In an effort to keep this thread at least partly on track I'm going to bow out now, but feel free to continue the discussion over U2U or MSN, I need practice explaining stuff like this!

[Edited on 31/5/11 by coyoteboy]


JoelP - 31/5/11 at 08:23 PM

this is getting silly, we might have to agree to disagree

Description
Description


JoelP - 31/5/11 at 08:33 PM

on the subject of the offroaders though, i suspect it is the low ratio box that causes the problem - on my jeep, first gear in low is about a 20x reduction in gearing so 20x more torque, so somewhere about 4000lbft at max throttle. Im guessing they cannot realistically make it take this, and rely on the user not booting it when the wheels cannot turn. Big wheels are easier to stop turning (in a similar way to how you can stop a cordless drill by grabbing the chuck, but not by grabbing the driver bit shaft), so make it more likely that the shaft will see the full whack.

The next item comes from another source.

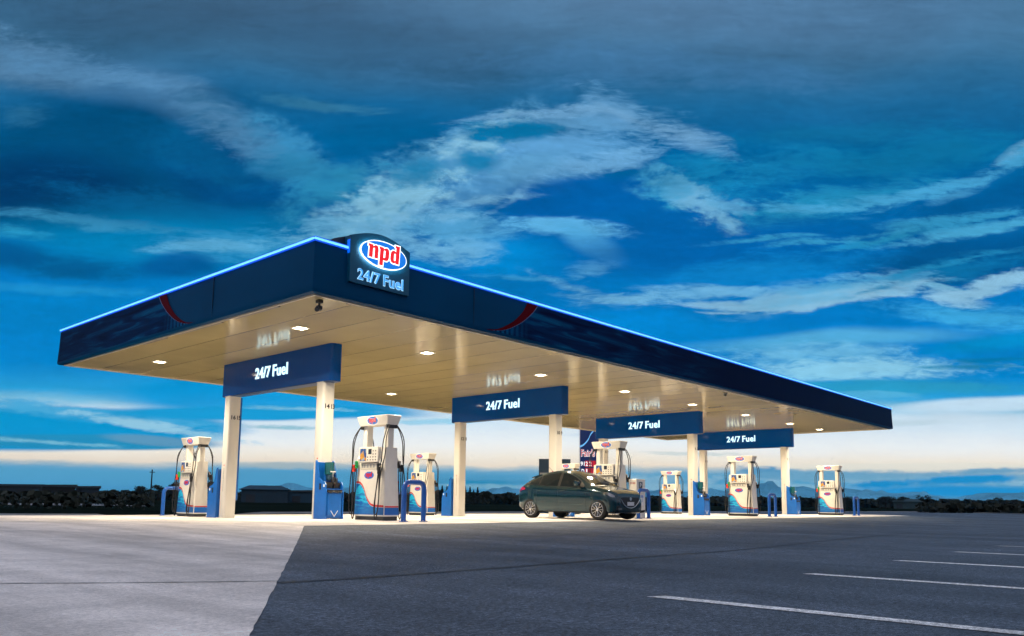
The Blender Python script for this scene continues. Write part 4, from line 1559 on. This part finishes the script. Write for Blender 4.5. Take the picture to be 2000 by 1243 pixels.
# ------------------------------------------------------------------ car
def build_car():
    root = empty('hatchback_car', (10.92, 1.48, gz(1.5)), 0)
    tag(root, 'dark teal five-door hatchback parked facing right beside the second pump island', 'car')
    # car frame: c = distance from the nose (0..4.06) along +y ; local y = c - 2.06 ; width along x
    PAINT = mat('car paint', (0.001, 0.030, 0.048), .15, metal=.25, coat=.7, spec=.35)
    GLASS = mat('car glass', (0.004, 0.010, 0.016), .05, spec=.28)
    TRIM = mat('car trim', (.012, .012, .014), .4)
    TYRE = mat('tyre', (.012, .012, .012), .75)
    RIMM = mat('rim metal', (.50, .52, .55), .25, metal=.9)
    RIMD = mat('rim dark', (.02, .02, .022), .35, metal=.5)
    top = [(0, .62), (.03, .70), (.12, .765), (.3, .83), (.6, .905), (.9, .965), (1.05, 1.0), (1.2, 1.075), (1.5, 1.245), (1.8, 1.385), (2.0, 1.445), (2.3, 1.487), (2.55, 1.482), (2.8, 1.455), (3.05, 1.41), (3.3, 1.345), (3.5, 1.275), (3.66, 1.185), (3.78, 1.085), (3.9, .985), (3.98, .92), (4.04, .83), (4.06, .6)]
    bot = [(0, .34), (.06, .24), (.2, .20), (.6, .19), (3.4, .20), (3.75, .25), (3.98, .33), (4.06, .42)]
    belt = [(0, .56), (.12, .68), (.3, .76), (.6, .84), (1.0, .92), (1.3, .95), (2.0, .97), (2.8, 1.00), (3.3, 1.045), (3.6, 1.06), (3.8, .98), (4.0, .86), (4.06, .58)]
    wid = [(0, .50), (.03, .60), (.10, .69), (.22, .76), (.4, .805), (.7, .835), (1.1, .845), (3.2, .847), (3.4, .83), (3.6, .80), (3.78, .755), (3.92, .70), (4.02, .63), (4.06, .55)]
    roofw = [(0, .46), (.1, .64), (.3, .69), (.7, .72), (1.05, .72), (1.3, .66), (1.8, .575), (2.3, .56), (3.0, .52), (3.4, .48), (3.66, .50), (3.8, .57), (3.95, .62), (4.06, .54)]
    stn = [0, .015, .035, .07, .12, .2, .3, .4, .5, .6, .7, .8, .9, 1.0, 1.05, 1.12, 1.2, 1.35, 1.5, 1.65, 1.8, 1.9, 2.0, 2.15, 2.3, 2.45, 2.6, 2.75, 2.9, 3.05, 3.2, 3.35, 3.5, 3.6, 3.66, 3.72, 3.78, 3.84, 3.9, 3.94, 3.98, 4.01, 4.04, 4.055, 4.06]
    rings = []
    for c in stn:
        zt, zb, zl, w, rw = interps(top, c), interps(bot, c), interps(belt, c), interps(wid, c), interps(roofw, c)
        zl = min(zl, zt - .03)
        sh = zl - zb
        half = [(0, zb), (w * .55, zb), (w * .86, zb + .005), (w * .945, zb + .035), (w * .975, zb + .12 * sh / .7 + .03), (w * .985, zb + sh * .35), (w * .992, zb + sh * .55),
                (w, zb + sh * .72), (w * .992, zb + sh * .84), (w * .965, zb + sh * .94), (w * .94, zl)]
        up = zt - zl
        a = w * .94
        half += [(a + (rw - a) * .25, zl + up * .25), (a + (rw - a) * .55, zl + up * .52), (a + (rw - a) * .82, zl + up * .76), (rw * .985, zl + up * .89), (rw * .93, zl + up * .955), (rw * .78, zt - up * .012 - .004), (rw * .45, zt - .0), (0, zt + .006)]
        y = c - 2.06
        ring = [(x, y, z) for x, z in half] + [(-x, y, z) for x, z in half[-2:0:-1]]
        rings.append(ring)
    mb = MB(); mb.hull(rings)
    body = mb.build('body', [PAINT, TRIM], root, smooth=True, angle=60)
    # crease the bonnet shut line etc. later; cut the wheel arches
    cut = MB()
    WH = [(.79, 'f'), (3.36, 'r')]
    for c, _ in WH:
        cut.lathe([(.36, -1.2), (.36, 1.2)], (0, c - 2.06, .315), 'x', 36)
    cutter = cut.build('cutter', [TRIM])
    md = body.modifiers.new('b', 'BOOLEAN'); md.operation = 'DIFFERENCE'; md.object = cutter; md.solver = 'EXACT'
    bpy.context.view_layer.update()
    dg = bpy.context.evaluated_depsgraph_get()
    pre = body.data
    bv = bmesh.new(); bv.from_mesh(pre); tree = BVHTree.FromBMesh(bv); bv.free()
    me = bpy.data.meshes.new_from_object(body.evaluated_get(dg))
    body.modifiers.clear(); body.data = me
    me.polygons.foreach_set('use_smooth', [True] * len(me.polygons)); me.set_sharp_from_angle(angle=R(40))
    bpy.data.objects.remove(cutter)
    # inner fill so the arches are dark boxes
    MB().box((-.60, -1.62, .24), (.60, -.92, .62)).box((-.60, .95, .24), (.60, 1.65, .62)).build('underbody', TRIM, root)

    def sidepatch(cols, name, m_, off=.004, thick=.004, parent=root, both=True, nz=6):
        """cols: list of (c, z_low, z_high) swept and projected on the flank"""
        for s in ((-1, 1) if both else (-1,)):
            vs = []
            for c, z0, z1 in cols:
                for k in range(nz + 1):
                    z = z0 + (z1 - z0) * k / nz
                    h = tree.ray_cast(Vector((s * 2, c - 2.06, z)), Vector((-s, 0, 0)))
                    x = h[0].x if h[0] else s * .8
                    nrm = h[1] if h[0] else Vector((s, 0, 0))
                    if nrm.x * s < 0: nrm = -nrm
                    vs.append(Vector((x, c - 2.06, z)) + nrm * off)
            n = nz + 1
            mb = MB()
            fs = [(i * n + k, (i + 1) * n + k, (i + 1) * n + k + 1, i * n + k + 1) for i in range(len(cols) - 1) for k in range(nz)]
            v_, f_ = mb.add(vs, fs)
            o = mb.build(name, m_, parent, smooth=True, angle=80)
            # flip outward if needed
            yield_ = o
            me_ = o.data
            if me_.polygons[0].normal.x * s < 0:
                me_.flip_normals()
            outs.append(o)
    outs = []

    def fill(c0, c1, lo, hi, n=10):
        return [(c0 + (c1 - c0) * i / n, interp(lo, c0 + (c1 - c0) * i / n), interp(hi, c0 + (c1 - c0) * i / n)) for i in range(n + 1)]
    lo = [(1.25, .955), (2.0, .975), (2.8, 1.01), (3.3, 1.05), (3.7, 1.09)]
    hi = [(1.25, .965), (1.45, 1.115), (1.7, 1.25), (1.95, 1.345), (2.2, 1.395), (2.5, 1.393), (2.8, 1.36), (3.05, 1.31), (3.25, 1.245), (3.42, 1.165), (3.55, 1.09), (3.68, 1.09)]
    def run(*a, **k):
        sidepatch(*a, **k)
    # sidepatch is a generator only because of the bookkeeping name; call through list
    def sp(cols, name, m_, **k):
        g_ = sidepatch(cols, name, m_, **k)
        if g_ is not None:
            for _ in g_: pass
    # glass surround in black, then panes
    sp(fill(1.30, 3.66, [(a, b - .012) for a, b in lo], [(a, b + .012) for a, b in hi], 26), 'window_surround', TRIM, off=.003)
    sp(fill(1.47, 2.20, lo, hi, 10), 'front_side_window', GLASS, off=.007)
    sp(fill(2.30, 3.02, lo, hi, 10), 'rear_side_window', GLASS, off=.007)
    sp(fill(3.08, 3.46, lo, hi, 8), 'quarter_window', GLASS, off=.007)

    def toppatch(rows, name, m_, off=.005, nx=12, direction=None):
        """rows: (c, halfwidth, z hint) projected from above"""
        vs = []
        for c, hw in rows:
            for k in range(nx + 1):
                x = -hw + 2 * hw * k / nx
                h = tree.ray_cast(Vector((x, c - 2.06, 3)), Vector((0, 0, -1)))
                p = h[0] if h[0] else Vector((x, c - 2.06, 1))
                nr = h[1] if h[0] else Vector((0, 0, 1))
                if nr.z < 0: nr = -nr
                vs.append(p + nr * off)
        n = nx + 1
        mb = MB()
        mb.add(vs, [(i * n + k, i * n + k + 1, (i + 1) * n + k + 1, (i + 1) * n + k) for i in range(len(rows) - 1) for k in range(nx)])
        o = mb.build(name, m_, root, smooth=True, angle=80)
        if o.data.polygons[0].normal.z < 0: o.data.flip_normals()
        return o
    toppatch([(1.08 + i * .082, .70 - i * .0155) for i in range(11)], 'windscreen', GLASS)
    toppatch([(3.665 + i * .03, .50 + i * .008) for i in range(7)], 'rear_window', GLASS)
    toppatch([(1.02, .66), (1.06, .68), (1.085, .69)], 'cowl', TRIM)
    # wiper
    MB().tube([(.35, 1.13 - 2.06, 1.045), (-.25, 1.2 - 2.06, 1.105)], .008, 6).build('wiper', TRIM, root)
    # spoiler
    MB().prism([(3.20, 1.375), (3.45, 1.32), (3.60, 1.275), (3.59, 1.255), (3.45, 1.27), (3.20, 1.33)], lambda a, b, d: (d, a - 2.06, b), -.50, .50, .006).build('spoiler', PAINT, root)
    # front: grille, plate, lamps
    def front(x0, x1, z0, z1, name, m_, proud=.012, n=8, nz=4):
        vs = []
        for i in range(n + 1):
            x = x0 + (x1 - x0) * i / n
            for k in range(nz + 1):
                z = (z0(x) if callable(z0) else z0); z_1 = (z1(x) if callable(z1) else z1)
                zz = z + (z_1 - z) * k / nz
                h = tree.ray_cast(Vector((x, -4, zz)), Vector((0, 1, 0)))
                y = h[0].y if h[0] else -2.0
                vs.append((x, y - proud, zz))
        m1 = nz + 1
        mb = MB()
        mb.add(vs, [(i * m1 + k, (i + 1) * m1 + k, (i + 1) * m1 + k + 1, i * m1 + k + 1) for i in range(n) for k in range(nz)])
        o = mb.build(name, m_, root, smooth=True, angle=80)
        if o.data.polygons[0].normal.y > 0: o.data.flip_normals()
        return o
    GR = mat('grille', (.008, .008, .009), .5)
    front(-.47, .47, lambda x: .36 + .12 * (abs(x) / .47) ** 2.2, lambda x: .665 - .02 * abs(x), 'grille', GR, .010, 16)
    mb = MB()
    prev = None
    pts = []
    for i in range(17):
        x = -.48 + .96 * i / 16
        z = .355 + .24 * (abs(x) / .48) ** 2.4
        h = tree.ray_cast(Vector((x, -4, z)), Vector((0, 1, 0)))
        pts.append((x, (h[0].y if h[0] else -2) - .02, z))
    mb.tube(pts, .012, 8); mb.build('grille_chrome', CHROME, root, smooth=True)
    front(-.18, .18, .42, .53, 'number_plate', mat('plate', (.6, .6, .62), .4), .03, 4)
    badge_ = MB(); badge_.lathe([(.05, 0), (.05, -.008)], (0, -2.085, .62), 'y', 16); badge_.build('emblem', CHROME, root)
    HL = mat('headlamp glass', (.25, .27, .3), .06, metal=.6, coat=1)
    TL = mat('tail lamp', (.45, .01, .01), .12, coat=1)
    front(-.60, -.44, .30, .35, 'fog_lamp', HL, .008, 3, 2); front(.44, .60, .30, .35, 'fog_lamp', HL, .008, 3, 2)
    front(-.66, -.50, lambda x: .25, lambda x: .42, 'bumper_vent', GR, .006, 4, 3); front(.50, .66, .25, .42, 'bumper_vent', GR, .006, 4, 3)
    # headlights wrap round the corner: side patches
    sp([(.14, .655, .70), (.22, .66, .735), (.32, .68, .765), (.42, .71, .79), (.52, .745, .80), (.6, .775, .79)], 'headlight', HL, off=.006, nz=3)
    sp([(3.60, .90, .93), (3.70, .88, .97), (3.80, .86, .98), (3.88, .845, .96), (3.95, .83, .92)], 'taillight', TL, off=.008, nz=3)
    sp([(1.02 + i * .1, .205, .235) for i in range(21)], 'sill', TRIM, off=.006, nz=1)
    sp([(.02, .25, .30), (.1, .22, .28), (.2, .205, .26), (.4, .2, .25)], 'bumper_lip', TRIM, off=.006, nz=1)
    # door shut lines
    for c in (1.20, 2.255, 3.10):
        sp([(c - .004, .30, .95), (c + .004, .30, .95)], 'door_gap', TRIM, off=.0025, nz=8)
    # body side crease highlights: slim swage
    sp([(1.0 + i * .15, .44 + i * .006, .452 + i * .006) for i in range(14)], 'swage_line', PAINT, off=.010, nz=1)
    for s in (-1, 1):
        for c in (2.08, 2.98):
            z = .86
            h = tree.ray_cast(Vector((s * 2, c - 2.06, z)), Vector((-s, 0, 0)))[0]
            MB().tube([(h.x, h.y - .09, z), (h.x + s * .03, h.y - .06, z), (h.x + s * .03, h.y + .06, z), (h.x, h.y + .09, z)], .014, 8).build('door_handle', PAINT, root, smooth=True)
        # mirror
        m_ = MB().hull([[(s * .86, 1.36 - 2.06, 1.0), (s * 1.02, 1.34 - 2.06, 1.0), (s * 1.03, 1.34 - 2.06, 1.13), (s * .87, 1.36 - 2.06, 1.12)],
                        [(s * .87, 1.50 - 2.06, .99), (s * 1.04, 1.50 - 2.06, .99), (s * 1.05, 1.50 - 2.06, 1.15), (s * .88, 1.50 - 2.06, 1.14)]], .025).build('door_mirror', PAINT, root, smooth=True)
        MB().tube([(s * .76, 1.46 - 2.06, .96), (s * .90, 1.45 - 2.06, 1.02)], .022, 8).build('mirror_arm', TRIM, m_)
        # wheels
        for c, nm in WH:
            w = empty('tmp') if False else None
            cx, cy, cz = s * .735, c - 2.06, .302
            so = s
            tyre = MB().lathe([(.205, -.09), (.27, -.10), (.296, -.085), (.302, -.05), (.302, .05), (.296, .085), (.27, .10), (.205, .092), (.2, .03)], (cx, cy, cz), 'x', 40)
            wheel = tyre.build('wheel', TYRE, root, smooth=True, angle=50)
            MB().lathe([(.205, .088 * s), (.205, .03 * s), (.19, .02 * s), (.001, .02 * s)], (cx, cy, cz), 'x', 36).build('rim_barrel', RIMD, wheel)
            MB().lathe([(.209, .086 * s), (.212, .098 * s), (.196, .098 * s), (.192, .08 * s)], (cx, cy, cz), 'x', 40).build('rim_edge', RIMM, wheel, smooth=True)
            sp_ = MB()
            for k in range(6):
                a0 = 2 * math.pi * k / 6 + .26
                # petal loop spokes
                for da in (-.21, .21):
                    p = []
                    for q in range(6):
                        f = q / 5
                        r_ = .035 + .165 * f
                        aa = a0 + da * math.sin(f * math.pi * .62) * 1.15
                        p.append((cx + s * (.092 - .006 * math.sin(f * 3.14)), cy + r_ * math.cos(aa), cz + r_ * math.sin(aa)))
                    sp_.tube(p, [.014, .013, .012, .012, .012, .014], 6)
            sp_.lathe([(.05, .07 * s), (.05, .10 * s), (.03, .108 * s)], (cx, cy, cz), 'x', 16)
            sp_.build('spokes', RIMM, wheel, smooth=True, angle=60)
    # cabin glimpses: seats behind the glass are dark; antenna
    MB().tube([(0, 3.1 - 2.06, 1.46), (0, 3.3 - 2.06, 1.62)], .006, 6).build('antenna', TRIM, root)
    MB().box((-.3, -.8, .21), (.3, 1.3, .26)).build('floor_pan', TRIM, root)
    # shorten the nose ahead of the wheel arches
    for ch in root.children_recursive:
        if ch.type == 'MESH':
            for v in ch.data.vertices:
                if v.co.y < -1.64:
                    v.co.y = -1.64 - (-1.64 - v.co.y) * .55
    return root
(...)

Sadly that is also linked to the idea that the shafts see less torque when the wheels are free to turn.


coyoteboy - 31/5/11 at 09:58 PM

No no, you're on the right lines with that one - the high ratio box attempts to spin the engine (when moving faster than RPM would make you) and as you say puts massive torque through the box (assuming the wheel doesnt slip) when hitting the throttle. Probably much more than you could design the shafts to withstand! That's fine, torque multipliers do pose a danger!